Please reproduce the lines of the records below from the one holding "no objects yet." through the one holding "random.seed(3)", inclusive, skipping all pictures.

RECORDS
--- BEGIN ---

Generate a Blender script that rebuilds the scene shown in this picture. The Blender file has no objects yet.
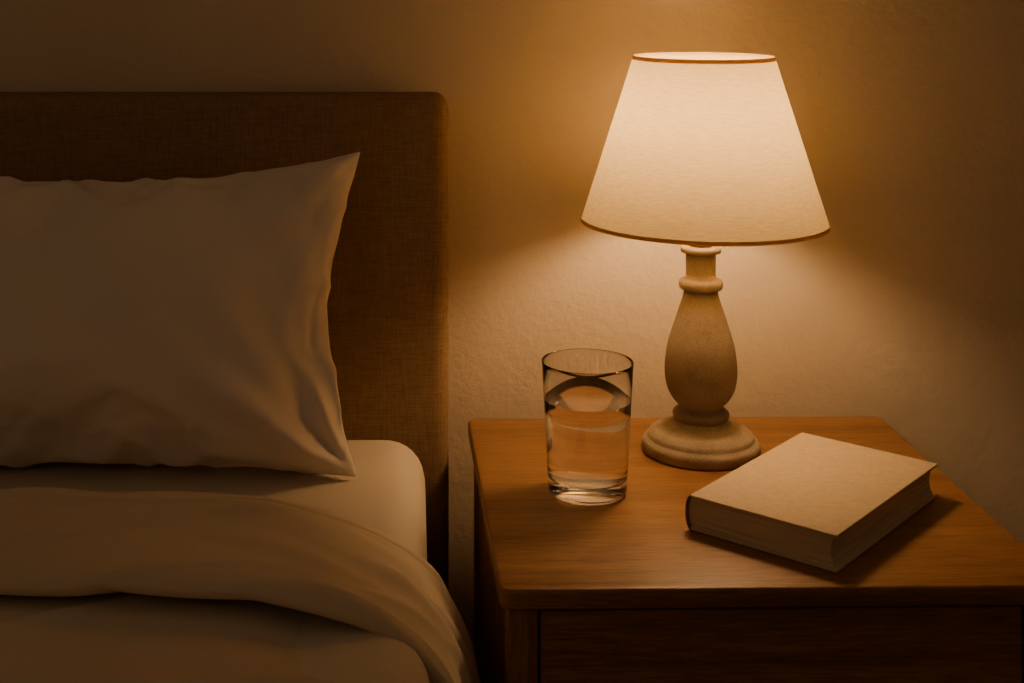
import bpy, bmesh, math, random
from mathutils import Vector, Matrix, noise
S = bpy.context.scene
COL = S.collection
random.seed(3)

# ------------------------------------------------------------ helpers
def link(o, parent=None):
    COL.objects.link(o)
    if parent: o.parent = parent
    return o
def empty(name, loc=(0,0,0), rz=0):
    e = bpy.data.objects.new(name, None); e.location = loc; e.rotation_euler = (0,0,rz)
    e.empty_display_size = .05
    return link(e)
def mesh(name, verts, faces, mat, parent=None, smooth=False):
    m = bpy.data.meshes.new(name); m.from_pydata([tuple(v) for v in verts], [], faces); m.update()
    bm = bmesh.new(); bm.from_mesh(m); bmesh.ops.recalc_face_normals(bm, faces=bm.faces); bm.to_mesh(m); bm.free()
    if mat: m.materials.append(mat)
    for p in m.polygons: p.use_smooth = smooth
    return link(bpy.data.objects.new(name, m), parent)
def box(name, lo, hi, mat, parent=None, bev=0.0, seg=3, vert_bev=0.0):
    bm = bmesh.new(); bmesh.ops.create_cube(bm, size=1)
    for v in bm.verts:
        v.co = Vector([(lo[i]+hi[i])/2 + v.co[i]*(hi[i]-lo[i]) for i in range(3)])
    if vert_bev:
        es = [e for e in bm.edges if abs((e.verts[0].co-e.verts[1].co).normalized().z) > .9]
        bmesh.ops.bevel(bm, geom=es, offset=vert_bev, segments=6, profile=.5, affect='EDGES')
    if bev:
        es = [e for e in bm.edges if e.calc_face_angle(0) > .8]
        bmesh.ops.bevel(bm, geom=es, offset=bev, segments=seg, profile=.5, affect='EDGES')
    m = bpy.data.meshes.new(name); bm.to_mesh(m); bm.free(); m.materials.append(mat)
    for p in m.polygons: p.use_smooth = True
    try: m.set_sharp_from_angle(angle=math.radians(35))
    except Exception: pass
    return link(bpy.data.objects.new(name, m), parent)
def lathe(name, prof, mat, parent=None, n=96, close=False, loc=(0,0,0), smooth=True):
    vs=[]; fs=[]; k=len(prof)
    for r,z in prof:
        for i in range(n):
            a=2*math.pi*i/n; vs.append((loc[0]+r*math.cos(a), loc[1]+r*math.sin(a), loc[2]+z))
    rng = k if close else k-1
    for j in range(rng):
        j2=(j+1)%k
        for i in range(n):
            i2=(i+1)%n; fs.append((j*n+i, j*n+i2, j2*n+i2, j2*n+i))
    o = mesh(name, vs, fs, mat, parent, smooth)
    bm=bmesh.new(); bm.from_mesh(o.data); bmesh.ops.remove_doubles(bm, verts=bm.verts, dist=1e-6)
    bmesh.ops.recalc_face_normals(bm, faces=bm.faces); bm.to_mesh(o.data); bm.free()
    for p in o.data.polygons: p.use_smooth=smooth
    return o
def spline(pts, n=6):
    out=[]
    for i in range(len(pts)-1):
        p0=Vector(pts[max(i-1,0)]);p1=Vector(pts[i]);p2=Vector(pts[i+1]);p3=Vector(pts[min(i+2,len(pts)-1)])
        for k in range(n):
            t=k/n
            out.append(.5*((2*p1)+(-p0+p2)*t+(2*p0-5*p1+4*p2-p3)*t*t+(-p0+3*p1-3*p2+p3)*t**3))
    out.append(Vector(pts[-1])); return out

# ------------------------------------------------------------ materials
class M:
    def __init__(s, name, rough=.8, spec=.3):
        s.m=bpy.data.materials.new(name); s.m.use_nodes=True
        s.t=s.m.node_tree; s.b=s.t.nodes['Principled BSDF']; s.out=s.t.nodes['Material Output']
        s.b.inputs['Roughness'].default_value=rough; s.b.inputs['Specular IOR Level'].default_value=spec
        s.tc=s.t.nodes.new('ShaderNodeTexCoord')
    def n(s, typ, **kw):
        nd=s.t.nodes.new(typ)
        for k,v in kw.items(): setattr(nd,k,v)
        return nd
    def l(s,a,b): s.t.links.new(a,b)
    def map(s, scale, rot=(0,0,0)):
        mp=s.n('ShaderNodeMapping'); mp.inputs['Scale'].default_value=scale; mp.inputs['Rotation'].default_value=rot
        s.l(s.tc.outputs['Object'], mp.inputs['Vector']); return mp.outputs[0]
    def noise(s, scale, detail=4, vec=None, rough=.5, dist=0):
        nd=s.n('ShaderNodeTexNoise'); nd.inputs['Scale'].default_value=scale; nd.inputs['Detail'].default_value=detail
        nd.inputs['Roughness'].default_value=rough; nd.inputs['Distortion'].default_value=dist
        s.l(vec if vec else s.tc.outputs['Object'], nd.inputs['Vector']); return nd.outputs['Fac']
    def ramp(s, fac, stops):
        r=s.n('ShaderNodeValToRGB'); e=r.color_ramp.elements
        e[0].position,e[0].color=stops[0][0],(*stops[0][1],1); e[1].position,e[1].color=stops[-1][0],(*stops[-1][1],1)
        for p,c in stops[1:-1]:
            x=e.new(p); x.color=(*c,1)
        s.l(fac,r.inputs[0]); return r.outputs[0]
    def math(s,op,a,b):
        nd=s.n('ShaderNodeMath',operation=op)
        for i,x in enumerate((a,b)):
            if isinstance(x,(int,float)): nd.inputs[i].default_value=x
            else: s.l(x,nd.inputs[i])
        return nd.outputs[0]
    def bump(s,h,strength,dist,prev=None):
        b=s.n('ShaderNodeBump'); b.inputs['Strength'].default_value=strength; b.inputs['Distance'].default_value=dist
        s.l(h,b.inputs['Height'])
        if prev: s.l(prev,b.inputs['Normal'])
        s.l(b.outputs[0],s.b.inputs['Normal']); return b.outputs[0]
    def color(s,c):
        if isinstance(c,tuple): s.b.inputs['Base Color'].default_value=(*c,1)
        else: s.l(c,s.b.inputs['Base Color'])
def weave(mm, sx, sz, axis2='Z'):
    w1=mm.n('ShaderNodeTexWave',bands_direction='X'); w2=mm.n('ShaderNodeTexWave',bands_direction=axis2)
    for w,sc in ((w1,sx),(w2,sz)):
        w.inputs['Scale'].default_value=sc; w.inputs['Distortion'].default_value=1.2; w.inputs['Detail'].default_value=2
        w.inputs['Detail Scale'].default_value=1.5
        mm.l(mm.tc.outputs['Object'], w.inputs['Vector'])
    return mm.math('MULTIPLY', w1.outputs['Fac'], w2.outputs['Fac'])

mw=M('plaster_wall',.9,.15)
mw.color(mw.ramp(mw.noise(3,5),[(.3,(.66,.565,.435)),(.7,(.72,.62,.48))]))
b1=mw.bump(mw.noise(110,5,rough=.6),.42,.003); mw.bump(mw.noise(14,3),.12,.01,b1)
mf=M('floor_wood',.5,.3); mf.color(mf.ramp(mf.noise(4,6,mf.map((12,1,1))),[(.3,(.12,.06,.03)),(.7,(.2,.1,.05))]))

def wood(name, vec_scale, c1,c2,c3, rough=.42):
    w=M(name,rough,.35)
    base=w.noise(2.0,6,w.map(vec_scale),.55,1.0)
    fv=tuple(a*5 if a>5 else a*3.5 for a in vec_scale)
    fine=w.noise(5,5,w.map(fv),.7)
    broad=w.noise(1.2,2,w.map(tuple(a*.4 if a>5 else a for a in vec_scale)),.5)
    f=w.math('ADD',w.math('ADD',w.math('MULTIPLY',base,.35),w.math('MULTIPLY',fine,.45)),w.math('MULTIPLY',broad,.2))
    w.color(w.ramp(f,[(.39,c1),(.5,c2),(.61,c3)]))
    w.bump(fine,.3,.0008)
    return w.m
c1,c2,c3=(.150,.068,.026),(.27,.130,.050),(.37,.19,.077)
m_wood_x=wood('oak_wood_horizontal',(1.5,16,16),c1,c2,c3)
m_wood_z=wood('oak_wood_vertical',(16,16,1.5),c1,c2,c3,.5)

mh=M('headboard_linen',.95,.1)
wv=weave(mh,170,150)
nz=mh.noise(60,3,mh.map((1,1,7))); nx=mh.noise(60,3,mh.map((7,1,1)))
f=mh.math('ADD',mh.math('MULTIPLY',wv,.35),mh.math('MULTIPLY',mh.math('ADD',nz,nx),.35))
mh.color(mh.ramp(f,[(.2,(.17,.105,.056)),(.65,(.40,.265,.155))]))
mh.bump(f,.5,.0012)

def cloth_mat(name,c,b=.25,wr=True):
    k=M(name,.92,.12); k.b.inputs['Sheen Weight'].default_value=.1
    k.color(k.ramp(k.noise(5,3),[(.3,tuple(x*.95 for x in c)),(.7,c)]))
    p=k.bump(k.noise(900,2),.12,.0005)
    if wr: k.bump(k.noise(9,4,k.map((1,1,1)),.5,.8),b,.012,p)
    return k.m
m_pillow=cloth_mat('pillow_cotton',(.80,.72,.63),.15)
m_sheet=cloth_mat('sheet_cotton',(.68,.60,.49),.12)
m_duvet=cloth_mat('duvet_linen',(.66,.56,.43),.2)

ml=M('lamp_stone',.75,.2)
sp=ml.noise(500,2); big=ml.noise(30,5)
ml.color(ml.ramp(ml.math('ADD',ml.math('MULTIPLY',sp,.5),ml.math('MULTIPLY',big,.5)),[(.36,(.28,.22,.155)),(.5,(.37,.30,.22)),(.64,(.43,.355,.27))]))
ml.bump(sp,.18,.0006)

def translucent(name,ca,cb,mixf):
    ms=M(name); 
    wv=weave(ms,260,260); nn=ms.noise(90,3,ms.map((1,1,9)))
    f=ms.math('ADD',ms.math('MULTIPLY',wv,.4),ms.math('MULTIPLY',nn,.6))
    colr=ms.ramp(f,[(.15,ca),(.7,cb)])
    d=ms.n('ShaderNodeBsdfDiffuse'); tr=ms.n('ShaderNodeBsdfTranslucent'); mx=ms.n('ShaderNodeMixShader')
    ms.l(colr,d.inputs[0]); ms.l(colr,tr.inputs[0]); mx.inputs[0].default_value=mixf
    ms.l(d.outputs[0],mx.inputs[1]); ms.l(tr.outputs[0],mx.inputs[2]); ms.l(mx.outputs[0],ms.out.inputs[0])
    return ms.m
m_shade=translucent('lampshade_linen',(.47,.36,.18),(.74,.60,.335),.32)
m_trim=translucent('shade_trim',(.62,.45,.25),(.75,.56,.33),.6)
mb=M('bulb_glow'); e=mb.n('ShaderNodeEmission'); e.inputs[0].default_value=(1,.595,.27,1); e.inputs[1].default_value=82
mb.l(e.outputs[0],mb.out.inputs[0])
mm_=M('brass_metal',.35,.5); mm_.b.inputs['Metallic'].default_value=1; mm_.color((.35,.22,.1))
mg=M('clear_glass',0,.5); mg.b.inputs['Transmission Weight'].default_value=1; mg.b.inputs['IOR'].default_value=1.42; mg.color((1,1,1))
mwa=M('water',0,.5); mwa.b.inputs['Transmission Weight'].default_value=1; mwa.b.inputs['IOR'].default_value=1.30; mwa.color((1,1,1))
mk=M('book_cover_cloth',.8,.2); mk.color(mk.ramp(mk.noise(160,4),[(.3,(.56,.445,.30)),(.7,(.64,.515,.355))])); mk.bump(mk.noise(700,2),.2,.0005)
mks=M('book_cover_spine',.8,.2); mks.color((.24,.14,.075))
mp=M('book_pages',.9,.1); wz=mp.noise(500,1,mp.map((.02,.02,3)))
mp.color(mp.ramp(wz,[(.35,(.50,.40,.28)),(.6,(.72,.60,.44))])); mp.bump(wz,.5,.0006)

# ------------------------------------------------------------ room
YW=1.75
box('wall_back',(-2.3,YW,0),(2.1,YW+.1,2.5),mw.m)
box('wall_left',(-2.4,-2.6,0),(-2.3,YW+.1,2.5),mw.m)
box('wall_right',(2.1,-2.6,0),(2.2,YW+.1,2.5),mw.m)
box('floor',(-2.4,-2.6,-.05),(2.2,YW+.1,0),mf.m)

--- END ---
--- BEGIN ---

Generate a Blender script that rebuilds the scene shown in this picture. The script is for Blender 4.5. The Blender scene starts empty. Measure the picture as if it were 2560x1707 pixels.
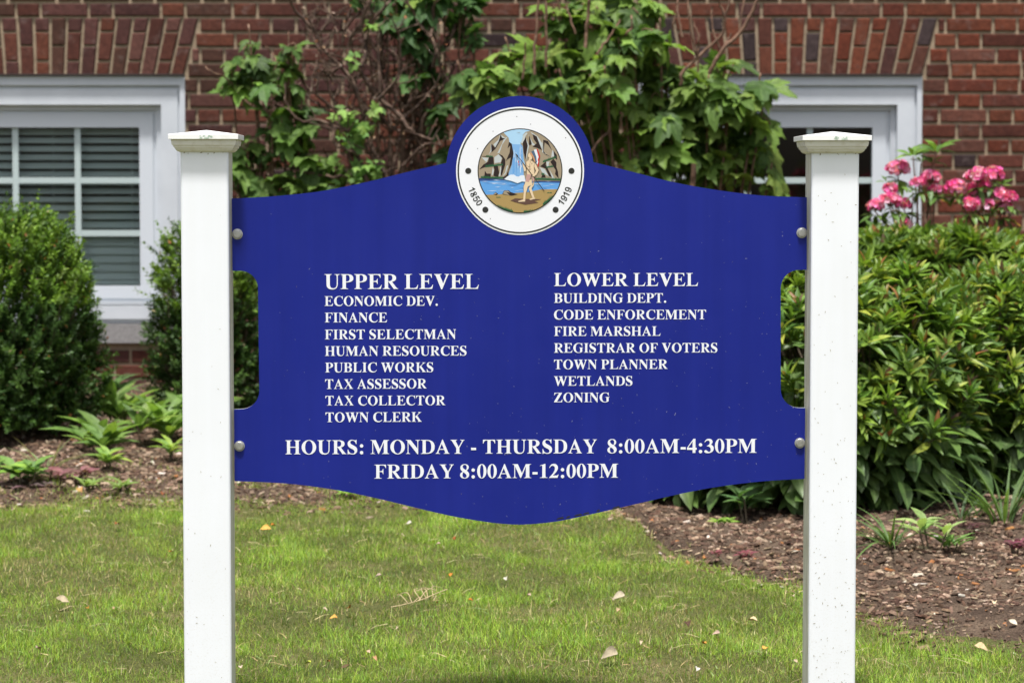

--- END ---
--- BEGIN ---

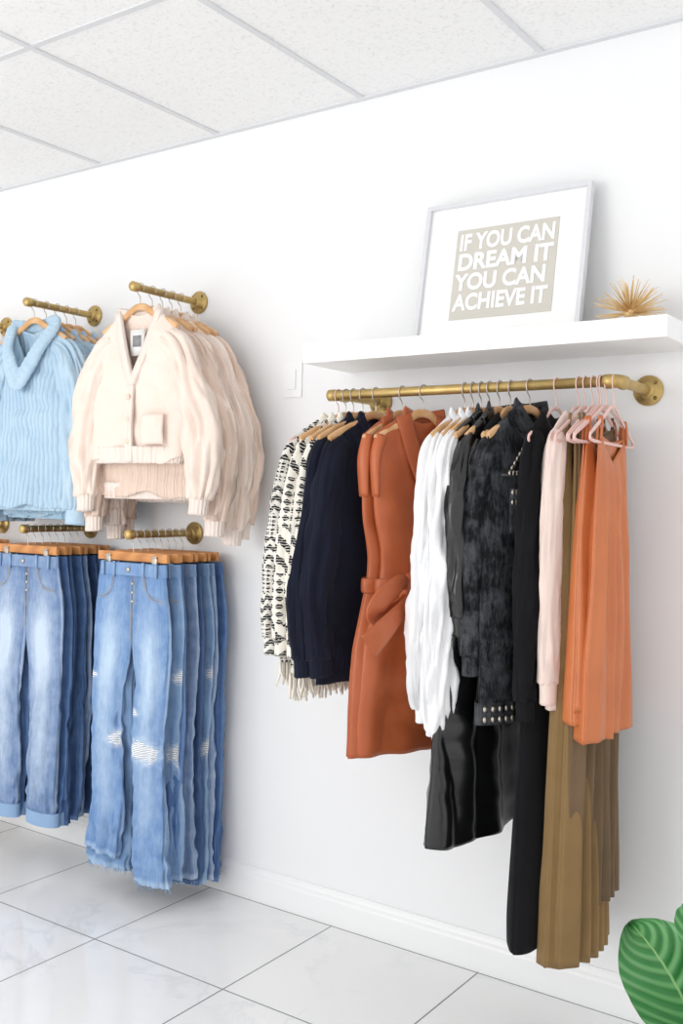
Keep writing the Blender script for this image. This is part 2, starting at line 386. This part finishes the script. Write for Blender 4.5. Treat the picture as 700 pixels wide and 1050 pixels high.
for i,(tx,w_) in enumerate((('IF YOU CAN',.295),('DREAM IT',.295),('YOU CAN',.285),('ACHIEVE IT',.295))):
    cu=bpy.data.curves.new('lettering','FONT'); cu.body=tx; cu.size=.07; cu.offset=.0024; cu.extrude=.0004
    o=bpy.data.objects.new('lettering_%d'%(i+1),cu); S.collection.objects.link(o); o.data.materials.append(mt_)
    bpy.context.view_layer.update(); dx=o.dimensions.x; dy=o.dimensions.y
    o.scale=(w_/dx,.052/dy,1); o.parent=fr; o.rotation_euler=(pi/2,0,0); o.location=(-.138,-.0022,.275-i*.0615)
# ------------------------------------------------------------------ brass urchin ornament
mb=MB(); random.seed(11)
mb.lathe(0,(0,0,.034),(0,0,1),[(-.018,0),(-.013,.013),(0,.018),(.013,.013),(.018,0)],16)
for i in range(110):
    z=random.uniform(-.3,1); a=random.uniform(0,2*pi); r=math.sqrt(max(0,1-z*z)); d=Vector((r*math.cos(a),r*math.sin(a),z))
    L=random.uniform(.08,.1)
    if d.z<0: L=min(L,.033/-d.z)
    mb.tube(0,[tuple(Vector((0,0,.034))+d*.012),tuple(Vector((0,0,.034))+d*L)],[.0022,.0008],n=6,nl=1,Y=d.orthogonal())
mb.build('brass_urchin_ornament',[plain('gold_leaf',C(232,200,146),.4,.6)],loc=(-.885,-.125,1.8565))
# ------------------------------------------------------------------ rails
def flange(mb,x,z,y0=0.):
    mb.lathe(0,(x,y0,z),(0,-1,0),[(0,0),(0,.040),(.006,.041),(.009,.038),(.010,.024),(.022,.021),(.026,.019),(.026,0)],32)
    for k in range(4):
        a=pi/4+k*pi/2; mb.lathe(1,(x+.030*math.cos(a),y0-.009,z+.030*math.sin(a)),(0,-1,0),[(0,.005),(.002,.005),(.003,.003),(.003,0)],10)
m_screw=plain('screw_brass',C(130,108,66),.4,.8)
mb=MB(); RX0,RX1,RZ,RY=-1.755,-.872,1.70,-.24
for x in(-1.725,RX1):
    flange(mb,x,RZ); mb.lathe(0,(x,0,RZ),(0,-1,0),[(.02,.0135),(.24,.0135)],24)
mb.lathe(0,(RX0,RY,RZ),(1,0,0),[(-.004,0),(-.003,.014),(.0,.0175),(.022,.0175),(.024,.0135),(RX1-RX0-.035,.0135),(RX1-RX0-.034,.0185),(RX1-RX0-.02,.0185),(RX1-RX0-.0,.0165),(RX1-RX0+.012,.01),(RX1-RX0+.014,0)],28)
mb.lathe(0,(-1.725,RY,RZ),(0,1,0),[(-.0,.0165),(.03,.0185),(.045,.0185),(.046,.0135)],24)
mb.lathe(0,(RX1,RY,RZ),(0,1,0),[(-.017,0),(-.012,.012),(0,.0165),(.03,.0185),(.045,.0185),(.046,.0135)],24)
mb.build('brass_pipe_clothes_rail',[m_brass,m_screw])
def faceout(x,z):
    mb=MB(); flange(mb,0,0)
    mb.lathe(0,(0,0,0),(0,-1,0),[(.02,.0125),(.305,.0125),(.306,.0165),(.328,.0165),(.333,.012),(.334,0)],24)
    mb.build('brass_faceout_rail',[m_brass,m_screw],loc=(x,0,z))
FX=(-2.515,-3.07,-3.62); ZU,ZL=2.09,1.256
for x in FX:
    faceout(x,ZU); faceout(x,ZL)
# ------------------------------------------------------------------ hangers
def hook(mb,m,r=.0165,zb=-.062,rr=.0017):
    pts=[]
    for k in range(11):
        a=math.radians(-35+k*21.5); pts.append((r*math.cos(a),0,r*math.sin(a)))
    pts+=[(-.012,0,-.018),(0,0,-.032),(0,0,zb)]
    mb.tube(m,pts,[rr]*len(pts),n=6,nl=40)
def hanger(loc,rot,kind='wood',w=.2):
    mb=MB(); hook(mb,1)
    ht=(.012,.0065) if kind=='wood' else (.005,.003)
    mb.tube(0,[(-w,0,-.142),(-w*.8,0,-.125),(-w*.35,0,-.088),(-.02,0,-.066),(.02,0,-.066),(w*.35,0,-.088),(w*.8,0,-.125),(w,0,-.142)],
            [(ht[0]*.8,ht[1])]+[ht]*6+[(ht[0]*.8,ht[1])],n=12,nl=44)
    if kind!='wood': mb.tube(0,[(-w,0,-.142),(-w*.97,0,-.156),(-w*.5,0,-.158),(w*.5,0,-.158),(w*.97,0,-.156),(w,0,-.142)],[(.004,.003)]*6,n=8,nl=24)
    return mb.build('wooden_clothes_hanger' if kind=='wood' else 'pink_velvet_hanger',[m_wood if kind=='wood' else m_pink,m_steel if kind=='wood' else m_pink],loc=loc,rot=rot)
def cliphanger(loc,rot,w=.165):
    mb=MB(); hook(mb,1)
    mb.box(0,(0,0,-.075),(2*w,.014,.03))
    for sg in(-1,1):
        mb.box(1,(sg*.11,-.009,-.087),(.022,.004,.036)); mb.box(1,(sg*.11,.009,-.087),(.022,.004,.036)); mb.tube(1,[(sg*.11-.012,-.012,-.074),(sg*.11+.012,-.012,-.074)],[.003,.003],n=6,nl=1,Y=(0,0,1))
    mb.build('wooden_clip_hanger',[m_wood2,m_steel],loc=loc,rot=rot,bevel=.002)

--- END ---

RESPONSE
Generate a Blender script that rebuilds the scene shown in this picture. The Blender file has no objects yet.
import bpy, bmesh, math, random
from mathutils import Vector, Matrix, noise
S = bpy.context.scene
COL = S.collection
random.seed(3)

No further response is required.